Friday, March 7, 2008

Quo Vadis?

Perhaps it was a coincidence and perhaps it was not; but on Thursday, one day after having hosted and formally endorsed John McCain at the White House, President Bush welcomed the last surviving veteran of World War I, 107-year old doughboy Corporal Frank Buckles, who could have been McCain's grandfather. So much for those who contend that the Vietnam War hero is too old to be president at 71.

Mr. Buckles, incidentally, has arrived at his venerable age in full possession of his mental faculties and robust to boot. It is a grand thing to be the last leaf on the tree, but hardly worth the trouble unless you get there as Mr. Buckles has. Every day that we live is a gift and that gift grows in proportion to our years. Just six more birthdays and Cpl. Buckles may live to commemorate the centenary of the Great War. Hopefully, it will be President McCain who shall congratulate him.

Some day, of course, we too shall have our own Mr. Buckle - the oldest exile to see the dawn of freedom in our country. It may be your grandfather, your father, or perhaps even you. It could even be your child.

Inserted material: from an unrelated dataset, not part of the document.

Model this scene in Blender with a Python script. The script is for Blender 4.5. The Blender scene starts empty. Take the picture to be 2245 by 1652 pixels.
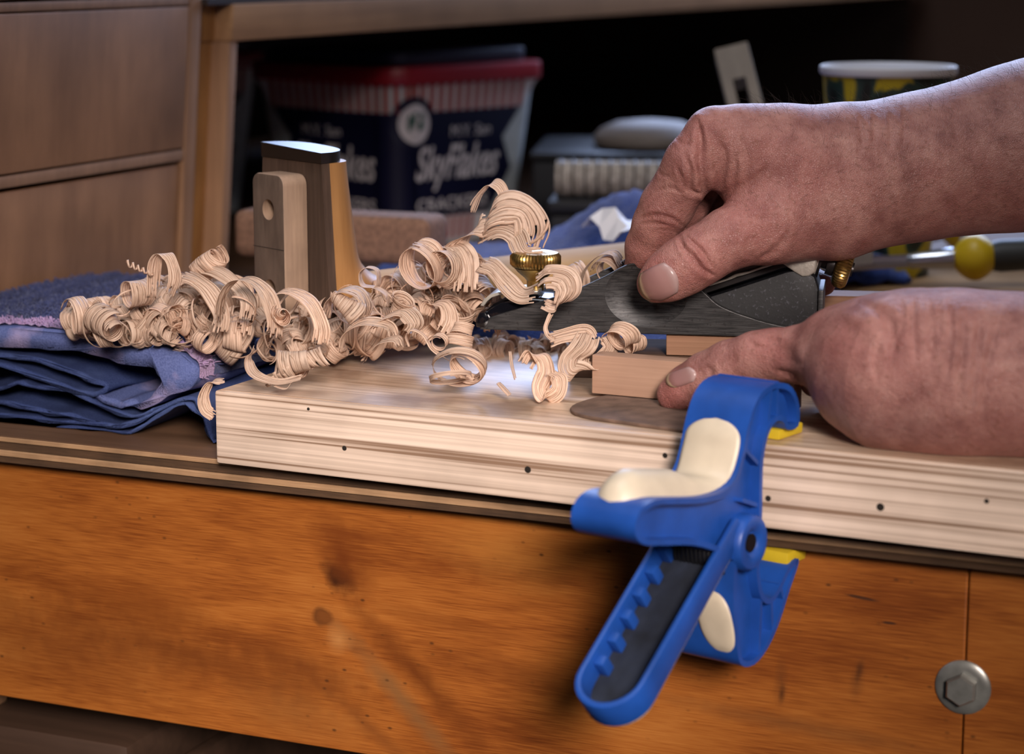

We Cubans have already broken records but none that we care to celebrate because they are not years lived in the glow of victory but in the shadow of defeat. Though our cause is noble and easier to understand than the dynastic vagaries of the Great War, and our sacrifice is counted in decades not months or years, Cuban exiles have never been recognized for their heroic virtue or received the respect that even the upholders of a "lost cause" elicit from noble hearts who can see the face of humanity in suffering even if they don't understand or even sympathize with the cause.

Young men go to war in their teens or twenties, and if they survive, may live 60 or 80 years more (or 90 in Mr. Buckle's extraordinary case). It is quite another thing with the exile who may have already been 60 or 80 when he began his ordeal. Everyone who was older than sixty in 1959 is already dead. Those in their 50s, what few survive, if any, are Mr. Buckle's age. Entire generations have become extinct in this endless wait. Those who began their exile in their twenties are now in their seventies if they are lucky. Even those who came here as children are already old men. And the nightmare continues, our personalized and institutionalized nightmare, which is also a mortal one. Ironically, our dilemma and its solution are one. As we age and die, so do our country's enemies. Every day brings us closer to and farther from our goal. And if hearts cannot be moved with pity by this human tragedy of more than epic proportions, then the grave is no worse than tenancy in this world.

2 comments:

Charlie Bravo said...

Manuel, this makes me think of the Asilo y Hogar de los Veteranos de la Guerra de Independencia in La Vibora, a place where men with tired eyes looked in awe and despair how their beloved country was falling down prey of Fidel Castro and the communists.
Mr. Buckles has been so lucky....

Vana said...

Manuel, you made me cry, what you describe is oh so true, I left Cuba when I was eleven, I'm already 57, I'm ashamed to say I've never gone back, (I long to go) my wait as it is now will be 46
years long come May 18th, the end does not seem to arrive, I hope I live long enough to see our Cuba free again.